_Exercise instructions_
Write out the full set of records below exactly.

_Records provided_
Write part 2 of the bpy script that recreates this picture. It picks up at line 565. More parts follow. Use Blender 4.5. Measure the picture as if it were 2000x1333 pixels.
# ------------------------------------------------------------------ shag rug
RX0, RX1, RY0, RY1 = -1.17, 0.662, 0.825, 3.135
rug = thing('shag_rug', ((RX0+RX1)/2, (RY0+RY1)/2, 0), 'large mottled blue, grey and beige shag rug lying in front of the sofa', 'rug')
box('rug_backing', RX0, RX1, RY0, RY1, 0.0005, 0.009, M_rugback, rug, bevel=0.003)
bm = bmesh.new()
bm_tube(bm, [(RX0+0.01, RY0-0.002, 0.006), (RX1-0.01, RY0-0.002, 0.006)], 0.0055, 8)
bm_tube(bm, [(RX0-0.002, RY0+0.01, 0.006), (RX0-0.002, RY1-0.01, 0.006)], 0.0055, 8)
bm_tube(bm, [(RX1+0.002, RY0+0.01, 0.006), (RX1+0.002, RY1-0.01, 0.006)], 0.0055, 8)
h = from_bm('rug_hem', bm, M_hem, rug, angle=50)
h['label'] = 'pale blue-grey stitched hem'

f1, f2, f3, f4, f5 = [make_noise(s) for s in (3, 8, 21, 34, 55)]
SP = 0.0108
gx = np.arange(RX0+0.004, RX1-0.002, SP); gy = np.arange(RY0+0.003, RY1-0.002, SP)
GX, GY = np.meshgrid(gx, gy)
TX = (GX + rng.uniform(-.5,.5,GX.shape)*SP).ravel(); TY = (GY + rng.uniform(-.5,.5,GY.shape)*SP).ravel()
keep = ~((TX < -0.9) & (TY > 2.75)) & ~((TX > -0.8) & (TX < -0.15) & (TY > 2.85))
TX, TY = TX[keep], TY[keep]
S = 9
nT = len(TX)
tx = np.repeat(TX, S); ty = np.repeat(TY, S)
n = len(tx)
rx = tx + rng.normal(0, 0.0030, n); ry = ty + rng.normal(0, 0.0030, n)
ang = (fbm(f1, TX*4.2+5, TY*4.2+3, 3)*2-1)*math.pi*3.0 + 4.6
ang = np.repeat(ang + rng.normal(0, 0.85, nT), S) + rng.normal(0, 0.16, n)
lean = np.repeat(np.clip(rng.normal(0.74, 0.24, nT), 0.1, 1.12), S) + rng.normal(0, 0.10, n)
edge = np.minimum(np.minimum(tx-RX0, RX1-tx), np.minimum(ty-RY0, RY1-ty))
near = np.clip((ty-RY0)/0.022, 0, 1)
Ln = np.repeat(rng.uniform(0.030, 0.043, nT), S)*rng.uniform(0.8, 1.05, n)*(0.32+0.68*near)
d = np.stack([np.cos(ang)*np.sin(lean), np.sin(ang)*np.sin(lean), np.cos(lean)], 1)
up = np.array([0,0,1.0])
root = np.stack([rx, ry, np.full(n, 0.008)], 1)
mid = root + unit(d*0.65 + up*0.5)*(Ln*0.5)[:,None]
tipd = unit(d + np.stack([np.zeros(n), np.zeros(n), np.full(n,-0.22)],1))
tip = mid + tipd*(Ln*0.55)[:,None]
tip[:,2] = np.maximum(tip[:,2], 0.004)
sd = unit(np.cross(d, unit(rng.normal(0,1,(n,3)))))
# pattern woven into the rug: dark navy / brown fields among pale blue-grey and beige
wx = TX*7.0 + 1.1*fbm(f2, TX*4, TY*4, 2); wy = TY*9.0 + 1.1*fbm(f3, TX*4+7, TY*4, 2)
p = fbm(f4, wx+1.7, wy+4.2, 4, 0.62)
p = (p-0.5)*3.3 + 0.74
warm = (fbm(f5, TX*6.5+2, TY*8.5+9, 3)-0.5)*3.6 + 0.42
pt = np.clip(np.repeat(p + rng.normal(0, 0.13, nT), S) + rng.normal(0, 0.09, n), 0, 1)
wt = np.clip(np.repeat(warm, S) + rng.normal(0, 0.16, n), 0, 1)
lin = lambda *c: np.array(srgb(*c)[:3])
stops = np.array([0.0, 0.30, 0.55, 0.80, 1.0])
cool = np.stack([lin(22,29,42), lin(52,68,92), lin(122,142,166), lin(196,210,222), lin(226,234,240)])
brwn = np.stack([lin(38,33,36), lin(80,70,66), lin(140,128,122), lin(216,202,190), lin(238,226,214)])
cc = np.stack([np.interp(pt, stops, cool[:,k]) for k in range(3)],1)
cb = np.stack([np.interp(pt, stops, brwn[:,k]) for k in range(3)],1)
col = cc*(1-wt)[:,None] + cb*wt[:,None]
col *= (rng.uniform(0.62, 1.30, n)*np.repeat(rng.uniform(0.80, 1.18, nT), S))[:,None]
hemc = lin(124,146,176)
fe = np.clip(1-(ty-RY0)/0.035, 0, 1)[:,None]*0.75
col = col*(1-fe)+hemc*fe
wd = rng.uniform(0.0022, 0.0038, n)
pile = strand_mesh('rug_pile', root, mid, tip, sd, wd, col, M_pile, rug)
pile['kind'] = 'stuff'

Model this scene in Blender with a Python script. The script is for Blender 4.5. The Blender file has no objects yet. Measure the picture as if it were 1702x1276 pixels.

_Correct response_
Write part 2 of the bpy script that recreates this picture. It picks up at line 565. More parts follow. Use Blender 4.5. Measure the picture as if it were 2000x1333 pixels.
# ------------------------------------------------------------------ shag rug
RX0, RX1, RY0, RY1 = -1.17, 0.662, 0.825, 3.135
rug = thing('shag_rug', ((RX0+RX1)/2, (RY0+RY1)/2, 0), 'large mottled blue, grey and beige shag rug lying in front of the sofa', 'rug')
box('rug_backing', RX0, RX1, RY0, RY1, 0.0005, 0.009, M_rugback, rug, bevel=0.003)
bm = bmesh.new()
bm_tube(bm, [(RX0+0.01, RY0-0.002, 0.006), (RX1-0.01, RY0-0.002, 0.006)], 0.0055, 8)
bm_tube(bm, [(RX0-0.002, RY0+0.01, 0.006), (RX0-0.002, RY1-0.01, 0.006)], 0.0055, 8)
bm_tube(bm, [(RX1+0.002, RY0+0.01, 0.006), (RX1+0.002, RY1-0.01, 0.006)], 0.0055, 8)
h = from_bm('rug_hem', bm, M_hem, rug, angle=50)
h['label'] = 'pale blue-grey stitched hem'

f1, f2, f3, f4, f5 = [make_noise(s) for s in (3, 8, 21, 34, 55)]
SP = 0.0108
gx = np.arange(RX0+0.004, RX1-0.002, SP); gy = np.arange(RY0+0.003, RY1-0.002, SP)
GX, GY = np.meshgrid(gx, gy)
TX = (GX + rng.uniform(-.5,.5,GX.shape)*SP).ravel(); TY = (GY + rng.uniform(-.5,.5,GY.shape)*SP).ravel()
keep = ~((TX < -0.9) & (TY > 2.75)) & ~((TX > -0.8) & (TX < -0.15) & (TY > 2.85))
TX, TY = TX[keep], TY[keep]
S = 9
nT = len(TX)
tx = np.repeat(TX, S); ty = np.repeat(TY, S)
n = len(tx)
rx = tx + rng.normal(0, 0.0030, n); ry = ty + rng.normal(0, 0.0030, n)
ang = (fbm(f1, TX*4.2+5, TY*4.2+3, 3)*2-1)*math.pi*3.0 + 4.6
ang = np.repeat(ang + rng.normal(0, 0.85, nT), S) + rng.normal(0, 0.16, n)
lean = np.repeat(np.clip(rng.normal(0.74, 0.24, nT), 0.1, 1.12), S) + rng.normal(0, 0.10, n)
edge = np.minimum(np.minimum(tx-RX0, RX1-tx), np.minimum(ty-RY0, RY1-ty))
near = np.clip((ty-RY0)/0.022, 0, 1)
Ln = np.repeat(rng.uniform(0.030, 0.043, nT), S)*rng.uniform(0.8, 1.05, n)*(0.32+0.68*near)
d = np.stack([np.cos(ang)*np.sin(lean), np.sin(ang)*np.sin(lean), np.cos(lean)], 1)
up = np.array([0,0,1.0])
root = np.stack([rx, ry, np.full(n, 0.008)], 1)
mid = root + unit(d*0.65 + up*0.5)*(Ln*0.5)[:,None]
tipd = unit(d + np.stack([np.zeros(n), np.zeros(n), np.full(n,-0.22)],1))
tip = mid + tipd*(Ln*0.55)[:,None]
tip[:,2] = np.maximum(tip[:,2], 0.004)
sd = unit(np.cross(d, unit(rng.normal(0,1,(n,3)))))
# pattern woven into the rug: dark navy / brown fields among pale blue-grey and beige
wx = TX*7.0 + 1.1*fbm(f2, TX*4, TY*4, 2); wy = TY*9.0 + 1.1*fbm(f3, TX*4+7, TY*4, 2)
p = fbm(f4, wx+1.7, wy+4.2, 4, 0.62)
p = (p-0.5)*3.3 + 0.74
warm = (fbm(f5, TX*6.5+2, TY*8.5+9, 3)-0.5)*3.6 + 0.42
pt = np.clip(np.repeat(p + rng.normal(0, 0.13, nT), S) + rng.normal(0, 0.09, n), 0, 1)
wt = np.clip(np.repeat(warm, S) + rng.normal(0, 0.16, n), 0, 1)
lin = lambda *c: np.array(srgb(*c)[:3])
stops = np.array([0.0, 0.30, 0.55, 0.80, 1.0])
cool = np.stack([lin(22,29,42), lin(52,68,92), lin(122,142,166), lin(196,210,222), lin(226,234,240)])
brwn = np.stack([lin(38,33,36), lin(80,70,66), lin(140,128,122), lin(216,202,190), lin(238,226,214)])
cc = np.stack([np.interp(pt, stops, cool[:,k]) for k in range(3)],1)
cb = np.stack([np.interp(pt, stops, brwn[:,k]) for k in range(3)],1)
col = cc*(1-wt)[:,None] + cb*wt[:,None]
col *= (rng.uniform(0.62, 1.30, n)*np.repeat(rng.uniform(0.80, 1.18, nT), S))[:,None]
hemc = lin(124,146,176)
fe = np.clip(1-(ty-RY0)/0.035, 0, 1)[:,None]*0.75
col = col*(1-fe)+hemc*fe
wd = rng.uniform(0.0022, 0.0038, n)
pile = strand_mesh('rug_pile', root, mid, tip, sd, wd, col, M_pile, rug)
pile['kind'] = 'stuff'

Model this scene in Blender with a Python script. The script is for Blender 4.5. The Blender file has no objects yet. Measure the picture as if it were 1702x1276 pixels.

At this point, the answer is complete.